WHAT TO DO
Extract the run of lines that starts at the top of the records below and ends at the line with "scene.camera = cam", keeping both ends and excluding pictures.

RECORDS SHOWN
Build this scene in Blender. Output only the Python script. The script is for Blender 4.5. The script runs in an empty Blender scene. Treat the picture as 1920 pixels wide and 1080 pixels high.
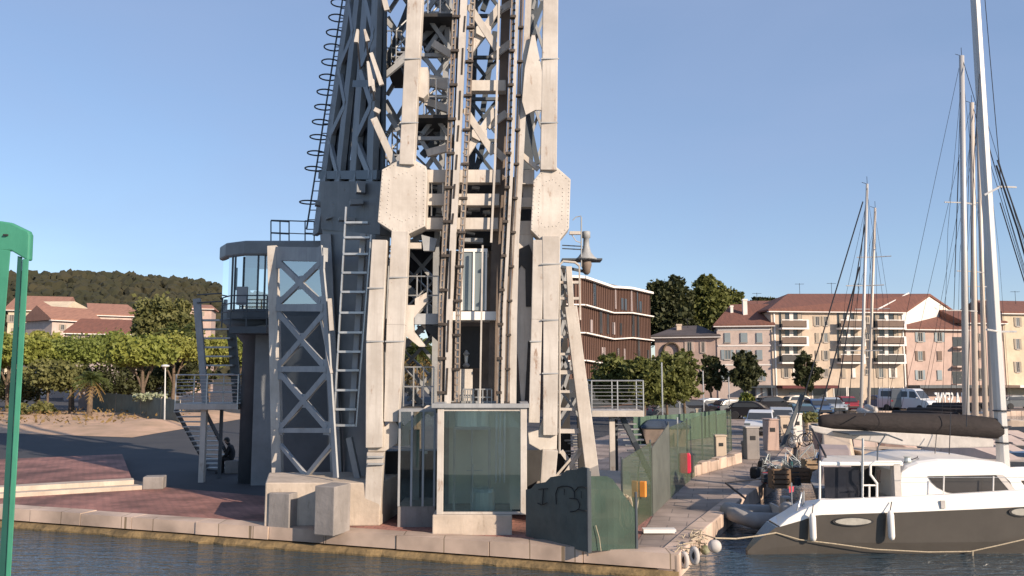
import bpy, bmesh, math, random
from mathutils import Vector, Matrix, noise

# ---------------------------------------------------------------- camera, sky, sun, exposure
scene = bpy.context.scene
COL = scene.collection
F = 1500.0                     # focal length in photo pixels (1920 wide)
CAMZ = 3.7
PITCH = math.radians(6.09)
cam_d = bpy.data.cameras.new('camera')
cam_d.sensor_width = 36.0
cam_d.lens = 36.0 * F / 1920.0
cam_d.clip_start = 0.1
cam_d.clip_end = 6000
cam = bpy.data.objects.new('camera', cam_d)
cam.location = (0, 0, CAMZ)
cam.rotation_euler = (math.radians(90) + PITCH, 0, 0)
COL.objects.link(cam)
scene.camera = cam

SUN_EL = math.radians(22)
SUN_DIR = Vector((0.73 * math.cos(SUN_EL), -0.683 * math.cos(SUN_EL), math.sin(SUN_EL))).normalized()
world = bpy.data.worlds.new('World')
scene.world = world
world.use_nodes = True
wn = world.node_tree
bg = wn.nodes['Background']
sky = wn.nodes.new('ShaderNodeTexSky')
sky.sky_type = 'NISHITA'
sky.sun_disc = False
sky.sun_elevation = SUN_EL
sky.sun_rotation = math.atan2(SUN_DIR.x, SUN_DIR.y)
sky.air_density = 1.0
sky.dust_density = 0.0
sky.ozone_density = 3.0
bg.inputs['Strength'].default_value = 0.115
smx = wn.nodes.new('ShaderNodeMix'); smx.data_type = 'RGBA'      # thin even veil of high haze over the clear sky
sn = wn.nodes.new('ShaderNodeTexNoise'); sn.inputs['Scale'].default_value = 2.2; sn.inputs['Detail'].default_value = 6; sn.inputs['Distortion'].default_value = .5
stc = wn.nodes.new('ShaderNodeTexCoord'); smp = wn.nodes.new('ShaderNodeMapping'); smp.inputs['Scale'].default_value = (1, 1, 3)
wn.links.new(stc.outputs['Generated'], smp.inputs['Vector']); wn.links.new(smp.outputs['Vector'], sn.inputs['Vector'])
smr = wn.nodes.new('ShaderNodeMapRange'); smr.inputs['From Min'].default_value = .3; smr.inputs['From Max'].default_value = .75
smr.inputs['To Min'].default_value = .34; smr.inputs['To Max'].default_value = .62
wn.links.new(sn.outputs['Fac'], smr.inputs['Value']); wn.links.new(smr.outputs['Result'], smx.inputs['Factor'])
smx.inputs['B'].default_value = (2.35, 3.0, 4.6, 1)
wn.links.new(sky.outputs['Color'], smx.inputs['A'])
wn.links.new(smx.outputs['Result'], bg.inputs['Color'])
sl = bpy.data.lights.new('sun', 'SUN')
sl.energy = 5.0
sl.angle = math.radians(0.5)
sl.color = (1.0, 0.82, 0.64)
so = bpy.data.objects.new('sun', sl)
so.rotation_euler = SUN_DIR.to_track_quat('Z', 'Y').to_euler()
so.location = (60, -60, 60)
COL.objects.link(so)
scene.view_settings.view_transform = 'Standard'
scene.view_settings.look = 'None'
scene.view_settings.exposure = 0.5
scene.view_settings.gamma = 1.0

# ---------------------------------------------------------------- photo geometry helpers
CP, SP = math.cos(PITCH), math.sin(PITCH)
def ray(px, py):
    u = (px - 960) / F
    v = (540 - py) / F
    return Vector((u, CP - v * SP, SP + v * CP))
def P(px, py, Y):
    d = ray(px, py)
    t = Y / d.y
    return Vector((d.x * t, Y, CAMZ + d.z * t))
def G(px, py, z=0.0):
    d = ray(px, py)
    t = (z - CAMZ) / d.z
    return Vector((d.x * t, d.y * t, z))
def Z(py, Y):
    return P(960, py, Y).z
def X(px, Y, py=700):
    return P(px, py, Y).x

# ---------------------------------------------------------------- mesh builder
ORG = {}
class MB:
    def __init__(s):
        s.v = []; s.f = []
    def add(s, vs, fs):
        n = len(s.v)
        s.v.extend(Vector(a) for a in vs)
        s.f.extend([tuple(i + n for i in q) for q in fs])
        return s
    def hexa(s, c8):
        return s.add(c8, [(0,3,2,1),(4,5,6,7),(0,1,5,4),(1,2,6,5),(2,3,7,6),(3,0,4,7)])
    def box(s, x0, x1, y0, y1, z0, z1):
        return s.hexa([(x0,y0,z0),(x1,y0,z0),(x1,y1,z0),(x0,y1,z0),(x0,y0,z1),(x1,y0,z1),(x1,y1,z1),(x0,y1,z1)])
    def cbox(s, c, sx, sy, sz, rz=0, tilt=None):
        c = Vector(c)
        m = Matrix.Rotation(rz, 3, 'Z')
        if tilt is not None: m = m @ tilt
        pts = []
        for z in (-.5, .5):
            for x, y in ((-.5,-.5),(.5,-.5),(.5,.5),(-.5,.5)):
                pts.append(c + m @ Vector((x*sx, y*sy, z*sz)))
        return s.hexa(pts)
    def bar(s, a, b, w, t, w1=None, n=(0,1,0)):
        """box bar from a to b; w across in the plane facing n, t along n"""
        a = Vector(a); b = Vector(b); n = Vector(n)
        w1 = w if w1 is None else w1
        d = (b - a).normalized()
        nn = n - d * n.dot(d)
        if nn.length < 1e-4: nn = Vector((1,0,0)) - d * d.x
        nn.normalize()
        sd = d.cross(nn)
        pts = []
        for p, ww in ((a, w), (b, w1)):
            for i, j in ((-.5,-.5),(.5,-.5),(.5,.5),(-.5,.5)):
                pts.append(p + sd * (i * ww) + nn * (j * t))
        return s.hexa(pts)
    def tube(s, pts, r, n=6, closed=False, r1=None):
        pts = [Vector(p) for p in pts]
        m = len(pts)
        base = len(s.v)
        rs = [r if r1 is None else r + (r1 - r) * i / max(1, m - 1) for i in range(m)]
        prev = None
        for i, p in enumerate(pts):
            a = pts[(i - 1) % m] if (closed or i > 0) else p
            b = pts[(i + 1) % m] if (closed or i < m - 1) else p
            d = (b - a)
            d = d.normalized() if d.length > 1e-9 else Vector((0,0,1))
            if prev is None:
                q = Vector((0,0,1)) if abs(d.z) < .9 else Vector((1,0,0))
            else: q = prev
            e = q - d * q.dot(d)
            if e.length < 1e-5: e = Vector((1,0.3,0)) - d * d.x
            e.normalize(); prev = e
            g = d.cross(e)
            for k in range(n):
                an = 2 * math.pi * k / n
                s.v.append(p + (e * math.cos(an) + g * math.sin(an)) * rs[i])
        lim = m if closed else m - 1
        for i in range(lim):
            j = (i + 1) % m
            for k in range(n):
                l = (k + 1) % n
                s.f.append((base+i*n+k, base+i*n+l, base+j*n+l, base+j*n+k))
        if not closed:
            s.f.append(tuple(base + k for k in range(n))[::-1])
            s.f.append(tuple(base + (m-1)*n + k for k in range(n)))
        return s
    def prism(s, pts, vec):
        pts = [Vector(p) for p in pts]; vec = Vector(vec); n = len(pts)
        fs = [tuple(range(n))[::-1], tuple(range(n, 2*n))]
        for i in range(n):
            j = (i + 1) % n
            fs.append((i, j, n + j, n + i))
        return s.add(pts + [p + vec for p in pts], fs)
    def lathe(s, prof, c, n=16, axis='Z'):
        c = Vector(c); base = len(s.v)
        for r, z in prof:
            for k in range(n):
                a = 2 * math.pi * k / n
                x, y = r * math.cos(a), r * math.sin(a)
                o = (x, y, z) if axis == 'Z' else ((x, z, y) if axis == 'Y' else (z, x, y))
                s.v.append(c + Vector(o))
        for i in range(len(prof) - 1):
            for k in range(n):
                l = (k + 1) % n
                s.f.append((base+i*n+k, base+i*n+l, base+(i+1)*n+l, base+(i+1)*n+k))
        s.f.append(tuple(base + k for k in range(n))[::-1])
        s.f.append(tuple(base + (len(prof)-1)*n + k for k in range(n)))
        return s
    def ell(s, c, rx, ry, rz, n=12, m=8):
        prof = []
        base = len(s.v); c = Vector(c)
        for i in range(m + 1):
            th = math.pi * (i + .001) / (m + .002)
            for k in range(n):
                a = 2 * math.pi * k / n
                s.v.append(c + Vector((rx*math.sin(th)*math.cos(a), ry*math.sin(th)*math.sin(a), -rz*math.cos(th))))
        for i in range(m):
            for k in range(n):
                l = (k + 1) % n
                s.f.append((base+i*n+k, base+i*n+l, base+(i+1)*n+l, base+(i+1)*n+k))
        return s
    def loft(s, rings, cap=True):
        base = len(s.v); n = len(rings[0])
        for r in rings: s.v.extend(Vector(p) for p in r)
        for i in range(len(rings) - 1):
            for k in range(n):
                l = (k + 1) % n
                s.f.append((base+i*n+k, base+i*n+l, base+(i+1)*n+l, base+(i+1)*n+k))
        if cap:
            s.f.append(tuple(base + k for k in range(n))[::-1])
            s.f.append(tuple(base + (len(rings)-1)*n + k for k in range(n)))
        return s
    def ring(s, c, R, r, n=20, m=6, axis='Z'):
        c = Vector(c); pts = []
        for k in range(n):
            a = 2*math.pi*k/n
            x, y = R*math.cos(a), R*math.sin(a)
            pts.append(c + Vector((x, y, 0) if axis == 'Z' else ((x, 0, y) if axis == 'Y' else (0, x, y))))
        return s.tube(pts, r, m, closed=True)
    def build(s, name, m, parent=None, smooth=False, bevel=0.0, recalc=True, sub=0):
        me = bpy.data.meshes.new(name)
        if parent is not None: off = ORG[parent.name]
        else:
            xs = [p.x for p in s.v]; ys = [p.y for p in s.v]; zs = [p.z for p in s.v]
            off = Vector(((min(xs)+max(xs))/2, (min(ys)+max(ys))/2, min(zs)))
        me.from_pydata([tuple(p - off) for p in s.v], [], s.f)
        if recalc:
            b = bmesh.new(); b.from_mesh(me)
            bmesh.ops.recalc_face_normals(b, faces=b.faces)
            b.to_mesh(me); b.free()
        if m is not None: me.materials.append(m)
        o = bpy.data.objects.new(name, me)
        COL.objects.link(o)
        if parent is not None: o.parent = parent
        else: o.location = off
        ORG[o.name] = off
        if smooth:
            for p in me.polygons: p.use_smooth = True
        if bevel:
            md = o.modifiers.new('bevel', 'BEVEL'); md.width = bevel; md.segments = 2
            md.limit_method = 'ANGLE'; md.angle_limit = math.radians(40)
        if sub:
            md = o.modifiers.new('sub', 'SUBSURF'); md.levels = sub; md.render_levels = sub
        return o

def thing(name, label, cat, loc=(0,0,0), group=None):
    o = bpy.data.objects.new(name, None)
    o.empty_display_size = 0.2
    COL.objects.link(o)
    o.location = loc
    ORG[o.name] = Vector(loc)
    o['label'] = label; o['category'] = cat
    if group: o['group'] = group
    return o
def tag(o, label, cat, group=None):
    o['label'] = label; o['category'] = cat
    if group: o['group'] = group
    return o
def kind(o, k, label=None):
    o['kind'] = k
    if label: o['label'] = label
    return o
def dup(root, loc, rz=0, label=None, scale=None, mats=None):
    kids = {}
    for o in bpy.data.objects:
        if o.parent is not None: kids.setdefault(o.parent.name, []).append(o)
    def cp(o, par):
        c = o.copy(); COL.objects.link(c)
        if par is not None: c.parent = par
        if mats and c.data and c.name.split('.')[0] in mats:
            c.data = c.data.copy(); c.data.materials[0] = mats[c.name.split('.')[0]]
        for k in kids.get(o.name, []): cp(k, c)
        return c
    r = cp(root, None)
    r.location = loc; r.rotation_euler = (0, 0, rz)
    if scale: r.scale = (scale,)*3
    if label: r['label'] = label
    return r

# ---------------------------------------------------------------- materials
def mat(name, col, rough=0.6, metal=0.0, nscale=0.0, namt=0.0, col2=None, bump=0.0, bscale=30.0, spec=None, stretch=None, detail=5.0):
    m = bpy.data.materials.new(name); m.use_nodes = True
    nt = m.node_tree; b = nt.nodes['Principled BSDF']
    b.inputs['Roughness'].default_value = rough
    b.inputs['Metallic'].default_value = metal
    if spec is not None: b.inputs['Specular IOR Level'].default_value = spec
    b.inputs['Base Color'].default_value = (*col, 1)
    if nscale or bump:
        tc = nt.nodes.new('ShaderNodeTexCoord')
        src = tc.outputs['Object']
        if stretch:
            mp = nt.nodes.new('ShaderNodeMapping'); mp.inputs['Scale'].default_value = stretch
            nt.links.new(src, mp.inputs['Vector']); src = mp.outputs['Vector']
    if nscale:
        nz = nt.nodes.new('ShaderNodeTexNoise'); nz.inputs['Scale'].default_value = nscale; nz.inputs['Detail'].default_value = detail
        nz.inputs['Roughness'].default_value = 0.65
        nt.links.new(src, nz.inputs['Vector'])
        mr = nt.nodes.new('ShaderNodeMapRange')
        mr.inputs['From Min'].default_value = 0.35; mr.inputs['From Max'].default_value = 0.68
        nt.links.new(nz.outputs['Fac'], mr.inputs['Value'])
        mx = nt.nodes.new('ShaderNodeMix'); mx.data_type = 'RGBA'
        c2 = col2 if col2 else tuple(c * (1 - namt) for c in col)
        mx.inputs['A'].default_value = (*col, 1); mx.inputs['B'].default_value = (*c2, 1)
        nt.links.new(mr.outputs['Result'], mx.inputs['Factor'])
        nt.links.new(mx.outputs['Result'], b.inputs['Base Color'])
    if bump:
        n2 = nt.nodes.new('ShaderNodeTexNoise'); n2.inputs['Scale'].default_value = bscale; n2.inputs['Detail'].default_value = 6
        nt.links.new(src, n2.inputs['Vector'])
        bp = nt.nodes.new('ShaderNodeBump'); bp.inputs['Strength'].default_value = bump; bp.inputs['Distance'].default_value = 0.05
        nt.links.new(n2.outputs['Fac'], bp.inputs['Height'])
        nt.links.new(bp.outputs['Normal'], b.inputs['Normal'])
    return m

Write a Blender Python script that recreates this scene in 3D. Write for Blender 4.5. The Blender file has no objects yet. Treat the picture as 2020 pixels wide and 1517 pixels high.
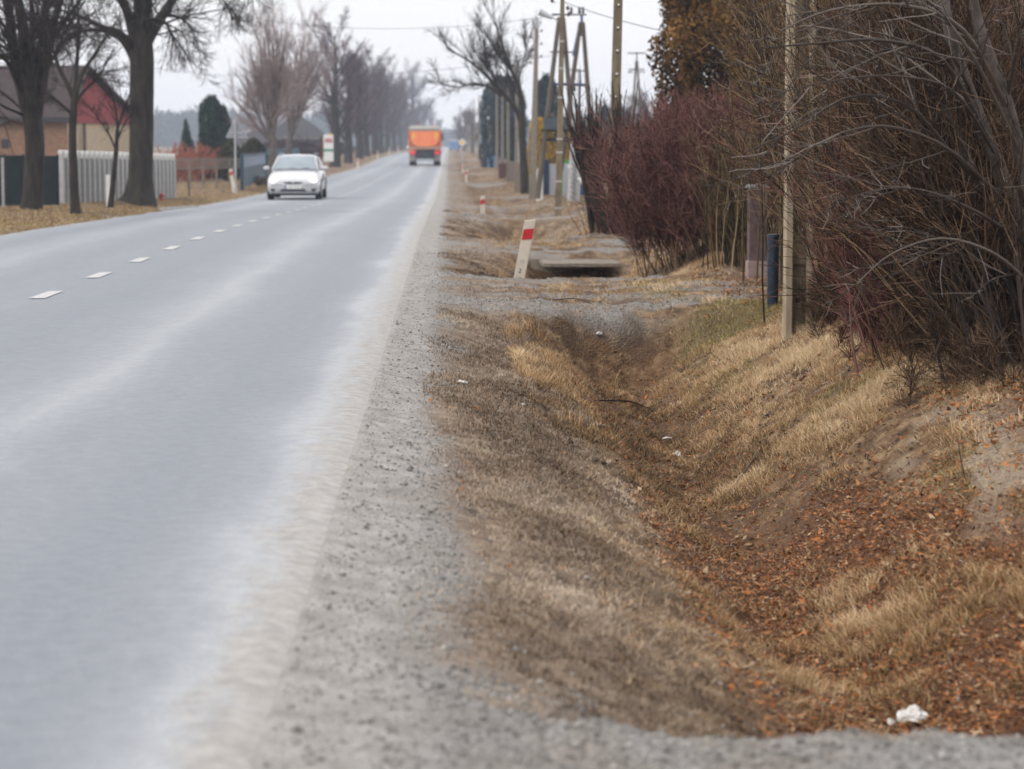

ANSWER TO THE EXERCISE
Build this scene in Blender. Output only the Python script. The script is for Blender 4.5. The script runs in an empty Blender scene. Treat the picture as 1920 pixels wide and 1080 pixels high.
import bpy, bmesh, math, random
from mathutils import Vector, Matrix, noise

# ---------------------------------------------------------------- camera, sky, sun, exposure
scene = bpy.context.scene
COL = scene.collection
F = 1500.0                     # focal length in photo pixels (1920 wide)
CAMZ = 3.7
PITCH = math.radians(6.09)
cam_d = bpy.data.cameras.new('camera')
cam_d.sensor_width = 36.0
cam_d.lens = 36.0 * F / 1920.0
cam_d.clip_start = 0.1
cam_d.clip_end = 6000
cam = bpy.data.objects.new('camera', cam_d)
cam.location = (0, 0, CAMZ)
cam.rotation_euler = (math.radians(90) + PITCH, 0, 0)
COL.objects.link(cam)
scene.camera = cam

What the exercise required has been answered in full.